Okay, here's the deal. I have a 1971 VW Bus (a camper with the pop top), and one of the lug nuts on the passenger side front wheel is totally frozen on. It's a 5 lug wheel. Nacho and I were able to get two other frozen lugs off with an electric impact wrench, but this last one is extremely stubborn. All the electric impact wrench did was round off the corners. I've tried saturating the lug nut and post with that super duper PB penetrating oil, and tried using a lug wrench with a long 3.5 foot heavy pipe cheat, and it still wouldn't budge. I even hit the lug nut with a butane torch - granted, the torch isn't as hot as a welding torch (and I don't have a welding torch), but I did leave the butane torch on the lug for a good 5 minutes, and I tried that three times in a row for 5 minutes each time, so you think that would have heated it up enough? Maybe not.

Anyways, I'm getting desperate to get this lug nut removed, so I can move the van to a different location. I have to make a path for workers that are coming next week to remove an enormous monterey pine tree in our back yard. I already have a replacement tire and rim wheel ready to pop on as soon as I can get the other wheel removed.

I even tried removing the entire wheel assembly, drum and all, off of the spindle. Nacho and I removed the center cap off of the spindle, and I removed the locking retaining ring off and pulled out the bearing cup assembly. But it seems like the drum must be frozen on to the spindle or something - I can not get the wheel to come off the spindle either!

The back story on the VW is that it was my nephew's, and he pretty much gave it to me (or should I say abandoned it) when he finished art college out here in the S.F. Bay Area, and moved back to Texas. It was sitting the entire time he was out here going to college. It ran on his first day out, and it was back-firing heavily, so it sounded like a timing issue to me. He decided to take the entire engine apart, and put it back together, but he's an art student and not a mechanic, so he didn't know what he was doing, and then the engine didn't run at all after he was finished. :roll:

I give you this back story because firing it up and driving on a flat tire isn't an option. Also, the tire has actually started to rot/disintegrate on that wheel. All the other tires are fine, and are holding air.

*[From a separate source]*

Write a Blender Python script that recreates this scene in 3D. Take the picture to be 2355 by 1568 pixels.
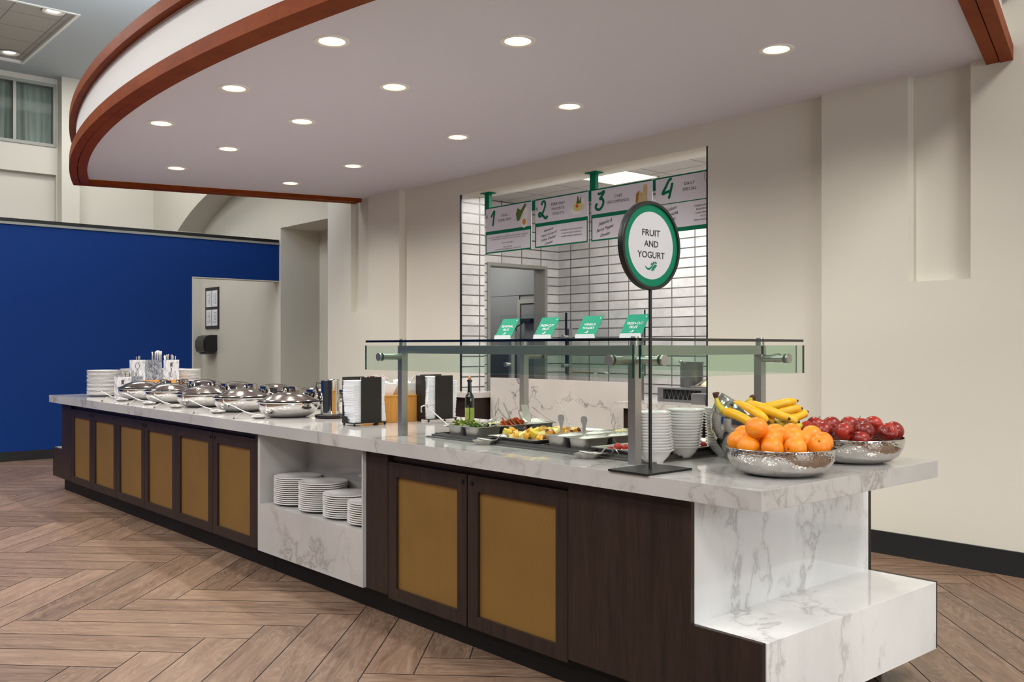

So, what are my options? We tried pushing the bus, even backed my car up against it to move it, but all to no avail - it just simply wouldn't roll with that rotted flat tire. Is there some way to snap off the lug stud? I have an air compressor, but it's a small twin tank one for a nail gun. Should I use a sawz-all to cut off the lug nut? The lug nut is made of a soft type of material, (maybe it has some lead in it?), so cutting it off someway somehow would not be out of the question. But what ever way I remove it, it needs to be soon! I need help, and pronto!!!


"It's Mai Tai. It's out of this world." - Victor Jules Bergeron Jr.